RECORDED DATA:
********

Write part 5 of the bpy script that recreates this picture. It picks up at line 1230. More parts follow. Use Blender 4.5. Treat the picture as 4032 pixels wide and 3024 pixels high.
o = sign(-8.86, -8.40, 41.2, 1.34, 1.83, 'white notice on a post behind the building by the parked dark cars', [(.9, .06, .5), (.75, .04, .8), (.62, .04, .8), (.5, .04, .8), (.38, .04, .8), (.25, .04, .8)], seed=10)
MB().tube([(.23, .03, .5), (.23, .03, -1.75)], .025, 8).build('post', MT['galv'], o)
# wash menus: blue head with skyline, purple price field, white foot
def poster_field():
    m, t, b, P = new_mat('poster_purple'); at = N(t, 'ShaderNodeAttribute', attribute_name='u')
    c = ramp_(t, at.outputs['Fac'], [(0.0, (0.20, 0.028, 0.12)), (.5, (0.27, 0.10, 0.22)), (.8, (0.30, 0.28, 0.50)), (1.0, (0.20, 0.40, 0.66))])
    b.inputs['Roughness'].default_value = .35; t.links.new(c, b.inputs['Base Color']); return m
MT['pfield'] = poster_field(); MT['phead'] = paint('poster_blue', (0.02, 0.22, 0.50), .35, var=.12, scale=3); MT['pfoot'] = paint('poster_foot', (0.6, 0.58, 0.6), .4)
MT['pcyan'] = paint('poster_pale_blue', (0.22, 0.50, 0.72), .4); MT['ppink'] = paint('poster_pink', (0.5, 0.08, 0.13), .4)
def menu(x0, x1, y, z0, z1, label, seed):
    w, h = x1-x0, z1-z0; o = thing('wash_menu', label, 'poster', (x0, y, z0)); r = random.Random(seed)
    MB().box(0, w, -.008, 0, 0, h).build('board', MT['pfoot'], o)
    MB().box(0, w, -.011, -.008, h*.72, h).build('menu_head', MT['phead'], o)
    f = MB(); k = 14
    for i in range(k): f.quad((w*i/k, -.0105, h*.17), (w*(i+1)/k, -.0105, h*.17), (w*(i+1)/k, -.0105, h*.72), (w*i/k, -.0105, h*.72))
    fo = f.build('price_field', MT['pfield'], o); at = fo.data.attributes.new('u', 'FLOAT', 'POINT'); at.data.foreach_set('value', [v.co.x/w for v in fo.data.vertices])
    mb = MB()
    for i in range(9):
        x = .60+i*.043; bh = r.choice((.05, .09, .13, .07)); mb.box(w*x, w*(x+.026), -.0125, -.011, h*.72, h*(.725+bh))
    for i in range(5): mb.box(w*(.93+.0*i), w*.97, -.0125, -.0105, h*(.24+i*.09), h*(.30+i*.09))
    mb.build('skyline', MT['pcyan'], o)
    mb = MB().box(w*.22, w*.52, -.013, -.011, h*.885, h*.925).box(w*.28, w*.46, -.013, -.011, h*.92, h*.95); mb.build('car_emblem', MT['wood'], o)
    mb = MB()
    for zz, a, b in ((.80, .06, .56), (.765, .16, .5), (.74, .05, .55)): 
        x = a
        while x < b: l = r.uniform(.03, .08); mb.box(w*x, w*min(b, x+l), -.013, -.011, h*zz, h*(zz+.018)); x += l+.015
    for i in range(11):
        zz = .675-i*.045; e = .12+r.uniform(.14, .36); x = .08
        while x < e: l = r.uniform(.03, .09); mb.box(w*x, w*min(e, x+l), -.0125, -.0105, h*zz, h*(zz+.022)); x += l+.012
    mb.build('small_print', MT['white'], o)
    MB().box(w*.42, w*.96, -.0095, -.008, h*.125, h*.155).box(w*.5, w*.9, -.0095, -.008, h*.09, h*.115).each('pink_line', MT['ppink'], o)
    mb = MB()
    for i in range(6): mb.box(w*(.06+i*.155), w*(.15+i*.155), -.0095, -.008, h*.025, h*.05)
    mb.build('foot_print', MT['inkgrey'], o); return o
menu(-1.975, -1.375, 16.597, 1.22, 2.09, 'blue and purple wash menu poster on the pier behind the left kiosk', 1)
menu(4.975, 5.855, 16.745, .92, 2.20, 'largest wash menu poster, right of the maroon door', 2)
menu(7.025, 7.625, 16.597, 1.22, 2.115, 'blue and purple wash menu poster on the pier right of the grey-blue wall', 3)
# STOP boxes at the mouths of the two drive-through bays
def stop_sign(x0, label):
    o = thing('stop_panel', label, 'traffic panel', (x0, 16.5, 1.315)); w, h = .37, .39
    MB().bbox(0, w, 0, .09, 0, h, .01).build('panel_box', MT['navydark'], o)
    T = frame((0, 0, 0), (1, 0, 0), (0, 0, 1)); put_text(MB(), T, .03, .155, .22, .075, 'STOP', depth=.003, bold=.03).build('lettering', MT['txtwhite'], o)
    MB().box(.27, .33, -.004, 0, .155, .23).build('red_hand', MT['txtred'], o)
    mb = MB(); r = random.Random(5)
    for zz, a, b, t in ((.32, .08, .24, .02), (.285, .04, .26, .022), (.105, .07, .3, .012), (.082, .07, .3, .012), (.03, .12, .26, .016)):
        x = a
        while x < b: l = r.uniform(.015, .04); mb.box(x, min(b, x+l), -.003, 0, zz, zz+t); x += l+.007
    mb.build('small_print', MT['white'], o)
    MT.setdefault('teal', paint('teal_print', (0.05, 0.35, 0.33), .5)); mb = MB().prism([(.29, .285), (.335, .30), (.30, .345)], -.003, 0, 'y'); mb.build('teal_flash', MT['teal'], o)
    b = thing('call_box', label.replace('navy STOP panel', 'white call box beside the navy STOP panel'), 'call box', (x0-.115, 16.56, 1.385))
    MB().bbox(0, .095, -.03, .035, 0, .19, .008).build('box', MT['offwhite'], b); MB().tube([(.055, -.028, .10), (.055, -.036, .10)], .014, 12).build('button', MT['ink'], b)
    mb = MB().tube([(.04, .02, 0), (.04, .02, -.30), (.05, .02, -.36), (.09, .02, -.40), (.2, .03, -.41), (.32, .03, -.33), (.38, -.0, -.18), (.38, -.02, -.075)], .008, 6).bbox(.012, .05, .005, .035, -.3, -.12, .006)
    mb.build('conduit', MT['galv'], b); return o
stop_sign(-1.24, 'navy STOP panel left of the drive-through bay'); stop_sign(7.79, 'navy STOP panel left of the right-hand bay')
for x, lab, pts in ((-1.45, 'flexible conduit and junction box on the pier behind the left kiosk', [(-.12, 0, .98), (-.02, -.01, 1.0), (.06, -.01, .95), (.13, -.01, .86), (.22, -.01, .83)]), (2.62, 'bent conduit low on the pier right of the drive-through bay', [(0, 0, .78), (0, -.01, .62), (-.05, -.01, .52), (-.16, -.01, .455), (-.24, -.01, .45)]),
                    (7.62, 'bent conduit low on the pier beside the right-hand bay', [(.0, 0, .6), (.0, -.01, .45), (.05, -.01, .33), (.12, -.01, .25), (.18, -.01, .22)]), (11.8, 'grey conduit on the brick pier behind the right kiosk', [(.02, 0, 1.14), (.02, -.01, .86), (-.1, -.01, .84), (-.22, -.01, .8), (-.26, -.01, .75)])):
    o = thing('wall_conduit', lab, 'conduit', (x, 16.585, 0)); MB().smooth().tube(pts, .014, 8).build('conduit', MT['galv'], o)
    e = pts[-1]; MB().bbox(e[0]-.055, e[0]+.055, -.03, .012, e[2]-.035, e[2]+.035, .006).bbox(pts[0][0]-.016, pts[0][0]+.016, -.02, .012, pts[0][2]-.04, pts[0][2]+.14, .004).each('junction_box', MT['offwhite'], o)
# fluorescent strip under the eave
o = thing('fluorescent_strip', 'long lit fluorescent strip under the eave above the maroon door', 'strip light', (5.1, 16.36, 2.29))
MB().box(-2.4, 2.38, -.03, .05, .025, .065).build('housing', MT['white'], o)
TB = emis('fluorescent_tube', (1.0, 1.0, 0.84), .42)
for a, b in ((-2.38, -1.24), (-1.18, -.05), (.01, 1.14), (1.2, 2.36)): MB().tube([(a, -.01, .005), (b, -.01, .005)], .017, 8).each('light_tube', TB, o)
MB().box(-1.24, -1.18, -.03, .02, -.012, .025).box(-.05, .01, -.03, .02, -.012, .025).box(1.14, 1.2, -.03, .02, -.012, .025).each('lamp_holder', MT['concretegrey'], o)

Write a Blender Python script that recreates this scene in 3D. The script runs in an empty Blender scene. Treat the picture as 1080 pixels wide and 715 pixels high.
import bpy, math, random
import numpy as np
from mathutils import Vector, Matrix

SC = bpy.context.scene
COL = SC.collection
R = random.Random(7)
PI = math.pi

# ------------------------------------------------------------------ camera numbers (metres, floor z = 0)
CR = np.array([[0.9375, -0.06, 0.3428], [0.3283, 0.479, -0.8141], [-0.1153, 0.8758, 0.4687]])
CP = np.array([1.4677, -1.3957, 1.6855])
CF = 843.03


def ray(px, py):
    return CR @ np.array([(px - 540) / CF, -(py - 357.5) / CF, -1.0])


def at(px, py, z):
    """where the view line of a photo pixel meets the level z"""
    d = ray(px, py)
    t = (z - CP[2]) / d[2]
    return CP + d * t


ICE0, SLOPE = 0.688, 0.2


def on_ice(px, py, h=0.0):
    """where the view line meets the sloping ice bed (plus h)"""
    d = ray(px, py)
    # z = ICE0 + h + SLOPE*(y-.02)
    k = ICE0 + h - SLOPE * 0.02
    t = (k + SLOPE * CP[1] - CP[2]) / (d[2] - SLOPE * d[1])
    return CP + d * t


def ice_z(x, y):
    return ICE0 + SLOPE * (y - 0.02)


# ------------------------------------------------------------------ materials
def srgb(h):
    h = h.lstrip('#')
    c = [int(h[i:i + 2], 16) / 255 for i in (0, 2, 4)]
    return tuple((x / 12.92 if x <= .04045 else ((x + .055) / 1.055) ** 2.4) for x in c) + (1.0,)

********

TASK OBJECTIVE: List all lines from the entries that include the word "scene".

THE OUTPUT:
Write a Blender Python script that recreates this scene in 3D. The script runs in an empty Blender scene. Treat the picture as 1080 pixels wide and 715 pixels high.
SC = bpy.context.scene